SAN FRANCISCO: Recent visitors to Alcatraz have been leaving with a more interesting souvenir than the traditional "I escaped from Alcatraz" T-shirt. As part of an $8 million seismic retrofit and upgrade currently underway, the Golden Gate National Parks Conservancy is selling chunks of the former prison.

SAN FRANCISCO: Recent visitors to Alcatraz have been leaving with a more interesting souvenir than the traditional "I escaped from Alcatraz" T-shirt. As part of an $8 million seismic retrofit and upgrade currently underway, the Golden Gate National Parks Conservancy is selling chunks of the former prison.

But the effort is doing more than raising money. It's also generating more press coverage than anticipated.

"We expected the local press to be interested in this," said Grier Mathews, associate director for marketing and communications at the conservancy. "But we've also seen coverage in Brunei, Canada, Japan, Australia, and England."

The idea to sell parts of Alcatraz came about as the retrofitting began. As the work began to produce rubble from old foundations, the conservancy realized it would be expensive to have the rubble removed and hauled away.

"We decided to sell the rubble, and get it off the island piece by piece," said Mathews. "We saw it as an educational opportunity, along with a fundraising opportunity. We weren't expecting to make money. But we figured it would save us money."

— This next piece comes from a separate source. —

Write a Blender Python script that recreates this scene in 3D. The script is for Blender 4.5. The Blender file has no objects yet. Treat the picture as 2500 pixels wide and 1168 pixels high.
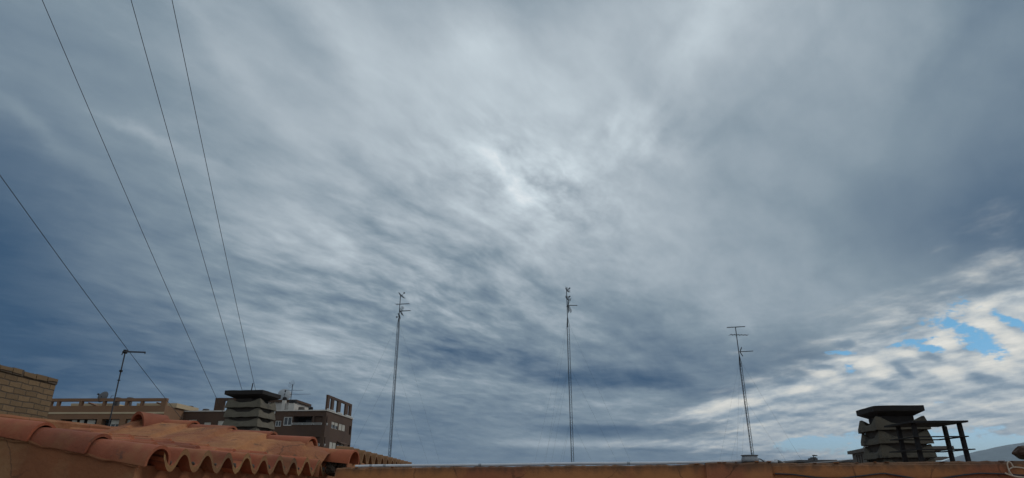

And while the "Save the Rock" campaign, with its shirts, magnets, and other paraphernalia, has caught people's attention, owning a piece of the Rock has attracted international interest. As interest has increased, so has the focus on educational messages about Alcatraz.

"We had the local stories, and we focused on this as historic preservation and sustainability," said Mathews. "But then the AP did a story, and the next day we had 120,000 hits to our website. And that led to Reuters and MSNBC stories. We really had to switch gears quickly to deal with all the attention. We've had 2,500 orders on the website for a piece of Alcatraz."

Mathews said the communications effort is being handled entirely by the conservancy's internal PR staff.